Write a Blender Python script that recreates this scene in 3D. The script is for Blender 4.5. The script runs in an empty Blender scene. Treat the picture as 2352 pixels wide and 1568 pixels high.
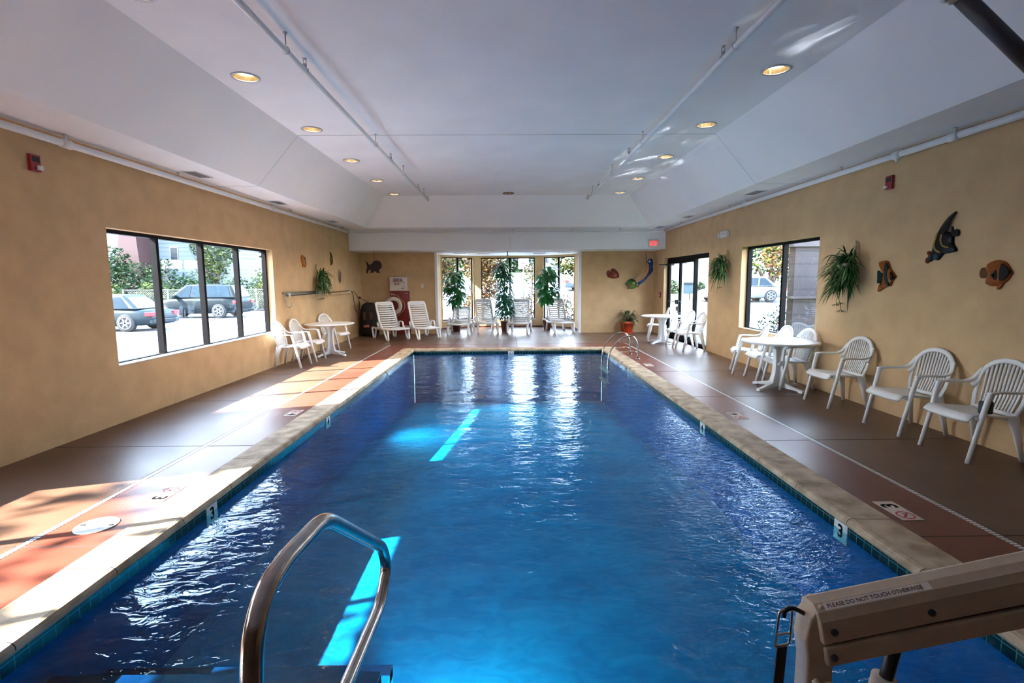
import bpy, math, random
from math import pi, sin, cos, radians as R, atan2, sqrt
from mathutils import Vector as V, Matrix

random.seed(7)
SC = bpy.context.scene
COL = SC.collection

# ------------------------------------------------------------------ helpers
def link(o, parent=None):
    COL.objects.link(o)
    if parent is not None:
        o.parent = parent
    return o

def tag(o, label=None, cat=None, group=None, kind=None):
    if label: o['label'] = label
    if cat: o['category'] = cat
    if group: o['group'] = group
    if kind: o['kind'] = kind
    return o

def thing(name, label, cat, loc=(0, 0, 0), rz=0.0, group=None, kind=None):
    o = bpy.data.objects.new(name, None)
    o.empty_display_size = 0.1
    link(o)
    o.location = loc
    o.rotation_euler = (0, 0, rz)
    return tag(o, label, cat, group, kind)

def dup(root, label, loc=None, rz=None, group=None, cat=None):
    r = root.copy(); COL.objects.link(r)
    if loc is not None: r.location = loc
    if rz is not None: r.rotation_euler = (0, 0, rz)
    r['label'] = label
    if group: r['group'] = group
    if cat: r['category'] = cat
    def rec(a, b):
        for ch in list(a.children):
            c = ch.copy(); COL.objects.link(c); c.parent = b
            rec(ch, c)
    rec(root, r)
    return r

class MB:
    def __init__(s):
        s.v = []; s.f = []; s.m = []; s.s = []
    def add(s, vs, fs, mi=0, sm=False):
        o = len(s.v)
        s.v += [tuple(v) for v in vs]
        for f in fs:
            s.f.append(tuple(i + o for i in f)); s.m.append(mi); s.s.append(sm)
        return s
    def box(s, x0, x1, y0, y1, z0, z1, mi=0):
        vs = [(x, y, z) for z in (z0, z1) for y in (y0, y1) for x in (x0, x1)]
        return s.add(vs, [(0, 2, 3, 1), (4, 5, 7, 6), (0, 1, 5, 4), (2, 6, 7, 3), (0, 4, 6, 2), (1, 3, 7, 5)], mi)
    def hexa(s, b, t, mi=0, sm=False):
        # b, t : four points each (bottom, top) same winding
        return s.add(list(b) + list(t), [(3, 2, 1, 0), (4, 5, 6, 7), (0, 1, 5, 4), (1, 2, 6, 5), (2, 3, 7, 6), (3, 0, 4, 7)], mi, sm)
    def sweep(s, pts, side, w, h, n=10, mi=0, caps=True, p=2.6, closed=False):
        # superellipse section: width w along side vector(s), height h across
        pts = [V(q) for q in pts]; N = len(pts)
        vs = []
        for i, q in enumerate(pts):
            a = pts[i - 1] if (i > 0 or closed) else q
            b = pts[(i + 1) % N] if (i < N - 1 or closed) else q
            t = (b - a).normalized()
            sd = V(side[i] if isinstance(side, list) else side)
            sd = (sd - t * sd.dot(t)).normalized()
            up = sd.cross(t).normalized()
            ww = w[i] if isinstance(w, (list, tuple)) else w
            hh = h[i] if isinstance(h, (list, tuple)) else h
            for k in range(n):
                an = 2 * pi * (k + .5) / n
                c, d = cos(an), sin(an)
                rr = (abs(c) ** p + abs(d) ** p) ** (-1 / p)
                vs.append(q + sd * (c * rr * ww / 2) + up * (d * rr * hh / 2))
        fs = []
        M = N if closed else N - 1
        for i in range(M):
            j = (i + 1) % N
            for k in range(n):
                k2 = (k + 1) % n
                fs.append((i * n + k, i * n + k2, j * n + k2, j * n + k))
        if caps and not closed:
            fs.append(tuple(range(n - 1, -1, -1)))
            fs.append(tuple((N - 1) * n + k for k in range(n)))
        return s.add(vs, fs, mi, True)
    def tube(s, pts, r, n=10, mi=0, caps=True, closed=False):
        pts = [V(q) for q in pts]
        t = (pts[1] - pts[0]).normalized()
        sd = V((0, 0, 1)) if abs(t.z) < .9 else V((1, 0, 0))
        sd = (sd - t * sd.dot(t)).normalized()
        sides = []
        N = len(pts)
        for i in range(N):
            a = pts[max(i - 1, 0)]; b = pts[min(i + 1, N - 1)]
            if closed: a = pts[i - 1]; b = pts[(i + 1) % N]
            t = (b - a).normalized()
            sd = sd - t * sd.dot(t)
            sd = sd.normalized() if sd.length > 1e-5 else V((0, 1, 0))
            sides.append(tuple(sd))
        w = [2 * x for x in r] if isinstance(r, (list, tuple)) else 2 * r
        return s.sweep(pts, sides, w, w, n, mi, caps, 2.0, closed)
    def lathe(s, prof, c=(0, 0, 0), n=32, mi=0, sm=True, sx=1, sy=1, caps=True):
        vs = []; fs = []
        for (r, z) in prof:
            for k in range(n):
                a = 2 * pi * k / n
                vs.append((c[0] + r * cos(a) * sx, c[1] + r * sin(a) * sy, c[2] + z))
        for i in range(len(prof) - 1):
            for k in range(n):
                k2 = (k + 1) % n
                fs.append((i * n + k, i * n + k2, (i + 1) * n + k2, (i + 1) * n + k))
        if caps and prof[0][0] > 1e-4: fs.append(tuple(range(n - 1, -1, -1)))
        if caps and prof[-1][0] > 1e-4: fs.append(tuple((len(prof) - 1) * n + k for k in range(n)))
        return s.add(vs, fs, mi, sm)
    def prism(s, poly, f, d0, d1, mi=0, sm=False):
        # poly list of (a,b); f(a,b,d)->xyz
        n = len(poly)
        vs = [f(a, b, d0) for a, b in poly] + [f(a, b, d1) for a, b in poly]
        fs = [tuple(range(n - 1, -1, -1)), tuple(range(n, 2 * n))]
        for k in range(n):
            k2 = (k + 1) % n
            fs.append((k, k2, n + k2, n + k))
        return s.add(vs, fs, mi, sm)
    def quad(s, a, b, c, d, mi=0):
        return s.add([a, b, c, d], [(0, 1, 2, 3)], mi)
    def build(s, name, mats, parent=None, bevel=0, seg=2, loc=None, kind=None, smooth=None):
        me = bpy.data.meshes.new(name)
        me.from_pydata(s.v, [], s.f)
        if not isinstance(mats, (list, tuple)): mats = [mats]
        for m in mats: me.materials.append(m)
        for p, mi, sm in zip(me.polygons, s.m, s.s):
            p.material_index = mi
            p.use_smooth = sm if smooth is None else smooth
        me.validate()
        import bmesh
        bm = bmesh.new(); bm.from_mesh(me)
        if len(bm.faces) < 60000:
            bmesh.ops.recalc_face_normals(bm, faces=bm.faces)
        bm.to_mesh(me); bm.free()
        me.update()
        o = bpy.data.objects.new(name, me)
        link(o, parent)
        if loc is not None: o.location = loc
        if kind: o['kind'] = kind
        if bevel:
            b = o.modifiers.new('edge', 'BEVEL'); b.width = bevel; b.segments = seg; b.limit_method = 'ANGLE'; b.angle_limit = R(40)
        return o

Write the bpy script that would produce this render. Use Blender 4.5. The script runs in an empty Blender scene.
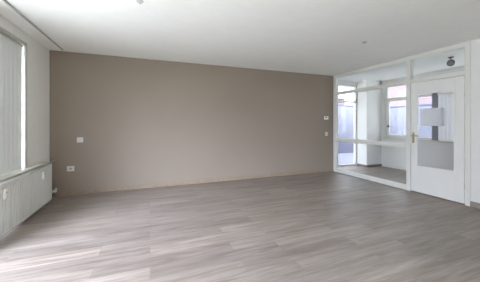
import bpy, bmesh, math, random
from mathutils import Vector, Matrix

random.seed(7)
S = bpy.context.scene
COL = S.collection
PI = math.pi

# ------------------------------------------------------------------ camera
H = 2.6                                   # room height, camera at half of it
YAW = math.atan2(90.0, 235.0)
cam_data = bpy.data.cameras.new('camera')
cam_data.sensor_fit = 'HORIZONTAL'
cam_data.sensor_width = 36.0
cam_data.lens = 36.0 * 235.0 / 480.0
cam_data.shift_y = -17.5 / 480.0
cam_data.clip_start = 0.02
cam = bpy.data.objects.new('camera', cam_data)
cam.location = (0, 0, 1.3)
cam.rotation_euler = (PI / 2, 0, -YAW)
COL.objects.link(cam)
S.camera = cam

# ------------------------------------------------------------------ world
world = bpy.data.worlds.new('sky')
S.world = world
world.use_nodes = True
wn = world.node_tree
bg = wn.nodes['Background']
tc = wn.nodes.new('ShaderNodeTexCoord')
sep = wn.nodes.new('ShaderNodeSeparateXYZ')
ramp = wn.nodes.new('ShaderNodeValToRGB')
ramp.color_ramp.elements[0].position = 0.0
ramp.color_ramp.elements[0].color = (0.36, 0.37, 0.385, 1)
ramp.color_ramp.elements[1].position = 0.95
ramp.color_ramp.elements[1].color = (0.875, 0.955, 1.12, 1)
wn.links.new(tc.outputs['Generated'], sep.inputs[0])
wn.links.new(sep.outputs['Z'], ramp.inputs[0])
wn.links.new(ramp.outputs[0], bg.inputs['Color'])
# brighter part of the overcast sky, where the sun stands behind the cloud
glow_dir = Vector((-0.56, -0.69, 0.48)).normalized()
dot = wn.nodes.new('ShaderNodeVectorMath'); dot.operation = 'DOT_PRODUCT'
dot.inputs[1].default_value = glow_dir
wn.links.new(tc.outputs['Generated'], dot.inputs[0])
mx0 = wn.nodes.new('ShaderNodeMath'); mx0.operation = 'MAXIMUM'; mx0.inputs[1].default_value = 0.0
wn.links.new(dot.outputs['Value'], mx0.inputs[0])
pw0 = wn.nodes.new('ShaderNodeMath'); pw0.operation = 'POWER'; pw0.inputs[1].default_value = 10.0
wn.links.new(mx0.outputs[0], pw0.inputs[0])
glow = wn.nodes.new('ShaderNodeMix'); glow.data_type = 'RGBA'; glow.blend_type = 'ADD'
glow.clamp_result = False
glow.inputs[7].default_value = (2.75, 3.1, 3.95, 1)
wn.links.new(pw0.outputs[0], glow.inputs[0])
wn.links.new(ramp.outputs[0], glow.inputs[6])
wn.links.new(glow.outputs[2], bg.inputs['Color'])
bg.inputs['Strength'].default_value = 5.0

# daylight enters through the windows: portals guide the sky light
def portal(name, loc, rot, sx, sy):
    l = bpy.data.lights.new(name, 'AREA')
    l.shape = 'RECTANGLE'
    l.size, l.size_y = sx, sy
    l.cycles.is_portal = True
    o = bpy.data.objects.new(name, l)
    o.location = loc
    o.rotation_euler = rot
    COL.objects.link(o)

# area lights shine along local -Z
portal('portal_left', (-1.95, 1.6, 1.3), (0, -PI / 2, 0), 2.6, 5.6)
portal('portal_rear', (-0.67, -1.5, 1.25), (PI / 2, 0, 0), 1.7, 2.5)
portal('portal_hall', (6.85, 3.2, 1.7), (0, PI / 2, 0), 1.8, 4.2)
portal('portal_terrace', (5.4, 5.7, 1.3), (-PI / 2, 0, 0), 1.4, 2.6)

S.view_settings.view_transform = 'Standard'
S.view_settings.look = 'None'
S.view_settings.exposure = 1.07
S.view_settings.gamma = 1.0
S.view_settings.use_curve_mapping = False
S.cycles.use_denoising = True
S.cycles.max_bounces = 14
S.cycles.diffuse_bounces = 8
S.cycles.transparent_max_bounces = 16
S.cycles.sample_clamp_indirect = 6.0
S.cycles.caustics_reflective = False
S.cycles.caustics_refractive = False

# ------------------------------------------------------------------ materials
def new_mat(name):
    m = bpy.data.materials.new(name)
    m.use_nodes = True
    nt = m.node_tree
    return m, nt, nt.nodes['Principled BSDF'], nt.nodes['Material Output']

def plain(name, color, rough=0.5, metal=0.0, noise=0.03, scale=6.0, bump=0.0, bscale=200.0, spec=0.5):
    m, nt, b, out = new_mat(name)
    t = nt.nodes.new('ShaderNodeTexCoord')
    n = nt.nodes.new('ShaderNodeTexNoise')
    n.inputs['Scale'].default_value = scale
    n.inputs['Detail'].default_value = 4
    r = nt.nodes.new('ShaderNodeValToRGB')
    r.color_ramp.elements[0].position = 0.3
    r.color_ramp.elements[1].position = 0.7
    r.color_ramp.elements[0].color = (*[c * (1 - noise) for c in color], 1)
    r.color_ramp.elements[1].color = (*[min(1, c * (1 + noise)) for c in color], 1)
    nt.links.new(t.outputs['Object'], n.inputs['Vector'])
    nt.links.new(n.outputs['Fac'], r.inputs[0])
    nt.links.new(r.outputs[0], b.inputs['Base Color'])
    b.inputs['Roughness'].default_value = rough
    b.inputs['Metallic'].default_value = metal
    b.inputs['Specular IOR Level'].default_value = spec
    if bump > 0:
        n2 = nt.nodes.new('ShaderNodeTexNoise')
        n2.inputs['Scale'].default_value = bscale
        bp = nt.nodes.new('ShaderNodeBump')
        bp.inputs['Strength'].default_value = bump
        bp.inputs['Distance'].default_value = 0.002
        nt.links.new(t.outputs['Object'], n2.inputs['Vector'])
        nt.links.new(n2.outputs['Fac'], bp.inputs['Height'])
        nt.links.new(bp.outputs[0], b.inputs['Normal'])
    return m

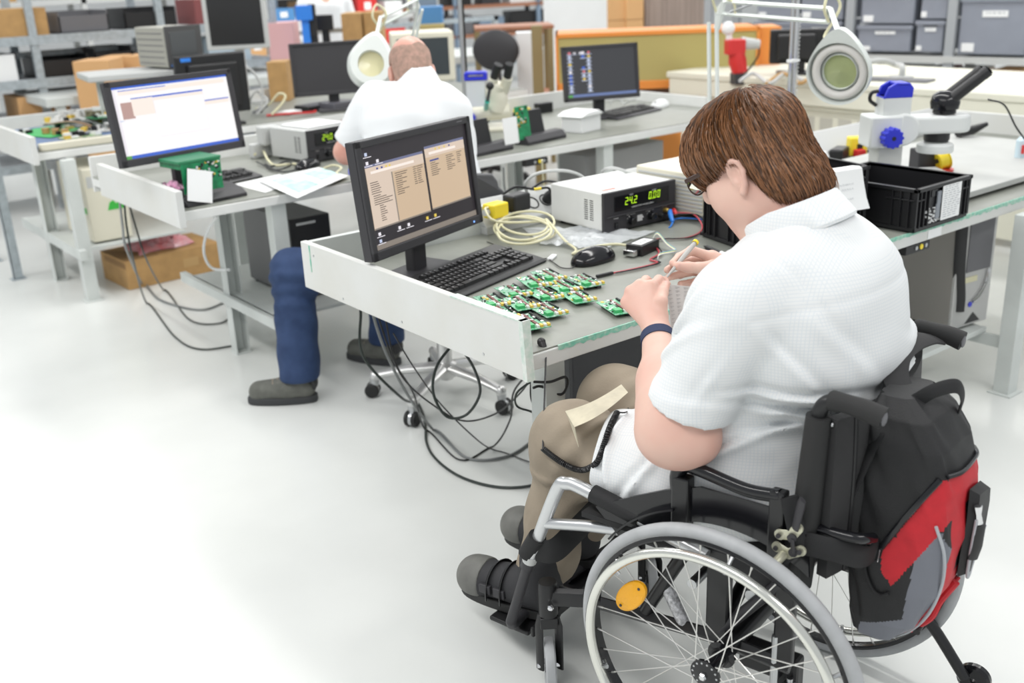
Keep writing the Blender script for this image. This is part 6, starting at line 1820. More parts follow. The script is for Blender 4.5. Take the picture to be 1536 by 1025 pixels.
S.ell(h2(0, 0.055, -0.11), (0.045, 0.042, 0.03), rt2, 0.03); S.cap(h2(0, 0.10, 0), h2(0, 0.122, -0.04), 0.010, 0.015, 0.012)
for sx in (-1, 1):
    S.ell(h2(0.083 * sx, -0.005, -0.035), (0.011, 0.019, 0.033), rt2, 0.008); S.ell(h2(0.031 * sx, 0.105, 0.003), (0.02, 0.012, 0.012), rt2, 0.012, True); S.ell(h2(0.031 * sx, 0.094, 0.0), (0.012,) * 3, rt2, 0.004)
S.cap(h2(-0.022, 0.098, -0.080), h2(0.022, 0.098, -0.080), 0.008, 0.008, 0.008)
S.cap(h2(0, -0.045, -0.05), H2 + np.array([-0.03, -0.10, -0.21]), 0.062, 0.070, 0.03)
bd = S.surf()
# arms: sleeve end, elbow, hand on the bench
LSh, LEl, LHd = l2(atd(561, 158, 4.02)), l2(atd(519, 228, 4.10)), l2(atd(545, 246, 4.42))
RSh, REl, RHd = l2(atd(674, 172, 3.95)), l2(atd(684, 236, 4.05)), l2(atd(655, 230, 4.40))
for a, b, c in ((LSh, LEl, LHd), (RSh, REl, RHd)):
    lo = np.minimum(np.minimum(a, b), c) - 0.13; hi = np.maximum(np.maximum(a, b), c) + 0.13
    S = SDF(lo, hi, 0.004)
    S.cap(a, b, 0.055, 0.046, 0.02); S.cap(b, c, 0.046, 0.028, 0.02)
    d = (c - b) / np.linalg.norm(c - b); sd = np.cross(d, [0, 0, 1.0]); sd /= np.linalg.norm(sd)
    w0 = c
    fs = []
    for k, off in enumerate((-0.027, -0.009, 0.009, 0.027)):
        k1 = c + d * 0.085 + sd * off; k2 = k1 + d * (0.035 - 0.004 * abs(k - 1)) + np.array([0, 0, -0.006]); k3 = k2 + d * 0.018 + np.array([0, 0, -0.018]); k4 = k3 + np.array([0, 0, -0.016]) - d * 0.004
        fs.append(([k1, k2, k3, k4], [.0115, .0095, .0085, .0075]))
    tb = c + d * 0.03 + sd * 0.03 * (1 if a is LSh else -1)
    hand(S, w0, fs, ([tb, tb + d * 0.035 + sd * 0.012 * (1 if a is LSh else -1), tb + d * 0.062 + np.array([0, 0, -0.010]), tb + d * 0.08 + np.array([0, 0, -0.016])], [.015, .012, .0105, .009]))
    S.surf(bd)
sk2 = ob('body', bd, [mat('ruddy_skin', (0.66, 0.37, 0.29), 0.45, vary=0.12, vscale=10, vcol=(0.60, 0.29, 0.23), sss=0.05)], p2)
# short grey hair fringe round the bald crown
S = SDF(H2 - np.array([0.2, 0.2, 0.2]), H2 + np.array([0.2, 0.2, 0.2]), 0.004)
S.ell(h2(0, -0.002, 0.018), (0.0835, 0.1035, 0.0915), rt2); S.ell(h2(0, -0.040, -0.050), (0.076, 0.070, 0.085), rt2, 0.03)
hm = S.surf(); V = np.array(hm.v); q = V - H2; x, y, z = q @ r2, q @ F2, q @ U2
rng2 = np.random.default_rng(2)
keep = (y < 0.035) & (z < 0.050 - 0.30 * np.maximum(0, 0.035 - np.abs(x)) + 0.006 * np.sin(60 * x)) & (z > -0.13) & ~((np.abs(x) > 0.06) & (z < -0.002) & (y > -0.030))
idx = np.cumsum(keep) - 1; mm = M(); mm.v = [tuple(v) for v in V[keep]]; mm.f = [[int(idx[i]) for i in f] for f in hm.f if all(keep[i] for i in f)]; mm.mi = [0] * len(mm.f); mm.sm = [True] * len(mm.f)
ob('hair', mm, mat('cropped_grey_hair', (0.30, 0.20, 0.155), 0.75, vary=0.45, vscale=60, vcol=(0.46, 0.28, 0.22), bump=0.5, bscale=500), p2)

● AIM
Among the entries above, take the lines from the one with "Write the bpy" through the one with "PI = math.pi" and retype them exactly, leaving out the pictures.

● ANSWER
Write the bpy script that would produce this render. Use Blender 4.5. The script runs in an empty Blender scene.
import bpy, bmesh, math, random
from mathutils import Vector, Matrix

random.seed(7)
S = bpy.context.scene
COL = S.collection
PI = math.pi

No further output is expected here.